Except for one tiny problem: President Obama wants it. Typically, that means that under no circumstances can it happen.

We’re witnessing the exact same thing that happened to the immigration reform push of 2010 — one that got considerably far less down the line than this current effort. The basic idea is that immigration reform can’t happen whenever Obama starts being too mean to Republicans. Or, to use the Beltway term of choice, when Obama “poisons the well.”

In 2010, after Democrats passed health care reform, Senator Lindsey Graham — the pro-immigration reform GOP point man when these things come up —declared immigration reform dead because of how the Democrats had comported themselves on that other issue.

Immigration reform legislation is “dead” in the Senate this year, Sen. Lindsey Graham (R-S.C.) said Thursday.

Graham, who’s sought to work with some Democrats on the controversial issues, said that healthcare efforts had “poisoned the well” for bipartisan cooperation going forward.

“When I say immigration’s dead in the Senate, risk-aversion abounds,” Graham said during a press conference on Capitol Hill Thursday. “Some of my colleagues will lose over healthcare. The consequences of this vote are going to be long-lasting politically.”

And so it was, in fact, dead.

Now you’re all smart readers, and, despite the way he acts sometimes, Lindsey Graham is no dummy. Doesn’t it seem as though Graham was grasping for something here, an excuse, perhaps, for Republicans to use to avoid working on immigration reform before the 2010 midterms, when his party was relying on the “fired up” right wing base to turn out in huge numbers? (As they would eventually do.)

Now we’re over four years later, with another series of midterms coming up in which the GOP will rely on the very same demographic to turn out and perhaps even push the GOP into control of the Senate.

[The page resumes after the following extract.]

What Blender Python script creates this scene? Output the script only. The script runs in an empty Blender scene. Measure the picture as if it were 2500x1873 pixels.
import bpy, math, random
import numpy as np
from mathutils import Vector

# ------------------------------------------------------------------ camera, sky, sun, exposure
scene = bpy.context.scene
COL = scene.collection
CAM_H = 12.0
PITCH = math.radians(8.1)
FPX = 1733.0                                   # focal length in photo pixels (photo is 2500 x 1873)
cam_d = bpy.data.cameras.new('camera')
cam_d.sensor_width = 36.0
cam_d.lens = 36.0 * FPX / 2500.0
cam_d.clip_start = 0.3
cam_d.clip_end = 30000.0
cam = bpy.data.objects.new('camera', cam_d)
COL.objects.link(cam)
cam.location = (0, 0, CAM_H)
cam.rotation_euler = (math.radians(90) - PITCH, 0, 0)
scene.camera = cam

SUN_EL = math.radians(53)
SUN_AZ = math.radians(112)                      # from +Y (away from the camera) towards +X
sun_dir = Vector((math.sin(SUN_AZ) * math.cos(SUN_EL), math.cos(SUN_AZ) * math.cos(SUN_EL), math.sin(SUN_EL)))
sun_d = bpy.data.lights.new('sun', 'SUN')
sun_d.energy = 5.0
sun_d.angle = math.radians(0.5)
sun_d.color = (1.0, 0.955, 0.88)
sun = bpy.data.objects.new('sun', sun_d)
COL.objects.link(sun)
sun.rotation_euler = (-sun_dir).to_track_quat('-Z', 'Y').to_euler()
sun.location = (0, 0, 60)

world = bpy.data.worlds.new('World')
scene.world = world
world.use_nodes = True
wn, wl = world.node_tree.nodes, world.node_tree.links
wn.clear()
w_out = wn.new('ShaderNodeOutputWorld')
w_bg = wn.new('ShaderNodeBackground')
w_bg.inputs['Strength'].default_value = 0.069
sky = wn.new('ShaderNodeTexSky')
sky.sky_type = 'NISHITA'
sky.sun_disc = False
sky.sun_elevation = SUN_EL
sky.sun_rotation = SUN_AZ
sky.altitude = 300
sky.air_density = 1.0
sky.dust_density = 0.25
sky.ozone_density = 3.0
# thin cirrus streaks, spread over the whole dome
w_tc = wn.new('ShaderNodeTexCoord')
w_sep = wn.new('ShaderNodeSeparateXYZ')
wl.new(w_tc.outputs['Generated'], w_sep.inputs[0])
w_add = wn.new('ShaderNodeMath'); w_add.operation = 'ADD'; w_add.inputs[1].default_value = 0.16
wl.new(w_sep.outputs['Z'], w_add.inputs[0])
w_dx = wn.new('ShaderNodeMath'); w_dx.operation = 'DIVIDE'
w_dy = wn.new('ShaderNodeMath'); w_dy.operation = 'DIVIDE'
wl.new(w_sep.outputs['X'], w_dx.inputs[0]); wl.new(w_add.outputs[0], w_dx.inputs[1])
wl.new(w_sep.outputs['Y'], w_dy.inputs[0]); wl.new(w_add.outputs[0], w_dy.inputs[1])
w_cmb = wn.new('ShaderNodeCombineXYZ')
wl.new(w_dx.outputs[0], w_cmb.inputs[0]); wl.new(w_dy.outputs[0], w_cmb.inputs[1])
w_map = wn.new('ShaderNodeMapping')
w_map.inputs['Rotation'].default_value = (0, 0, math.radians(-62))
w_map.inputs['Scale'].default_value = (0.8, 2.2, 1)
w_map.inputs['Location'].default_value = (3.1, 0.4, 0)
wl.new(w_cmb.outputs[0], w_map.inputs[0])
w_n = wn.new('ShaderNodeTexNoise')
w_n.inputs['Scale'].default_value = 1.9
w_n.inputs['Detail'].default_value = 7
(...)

And again, we’re hearing talk about that oft poisoned well. From Politico:

Other prominent immigration supporters like Sen. Marco Rubio (R-Fla.) have also backed off any deal, saying the Obama administration has “undermined” negotiations by not defunding his signature health care law. Rep. Raul Labrador (R-Idaho) went further, saying Obama is trying to “destroy the Republican Party” and that GOP leaders would be “crazy” to enter into talks with Obama.

That rhetoric combined with signals in private conversations with lawmakers and staff has led some immigration advocates to say they see the writing on the wall and they aren’t going to invest heavily until there’s more momentum.

“After Obama poisoned the well in the fiscal showdown and [House Minority Leader Nancy] Pelosi now is actively trying to use immigration as a political weapon, the chances for substantive reforms, unfortunately, seem all but gone,” said one GOP operative involved in the conservative pro-immigration movement.

Yes, reader, that is two prominent GOP immigration point men and one standard anonymous GOP hack saying that Republicans don’t want to participate in immigration reform negotiations anymore because they shut down the government and Obama was really mean by defeating them.

Marco Rubio is also not a moron, and you’ve got to applaud him for this meticulous, months-long plan to serve himself. He wrote the immigration bill, more or less, that the Senate passed. Whoops, the Republican base didn’t like him for that! So he became one of the main GOP instigators of this plan to shutdown the government over the defunding of Obamacare, knowing that Obama would never agree to that. Now that that’s over, with the expected results, he has an excuse to walk away from his own legislation: that the well is too poisoned to continue, thanks to Obama.

It’s a stupid excuse, so it will probably work.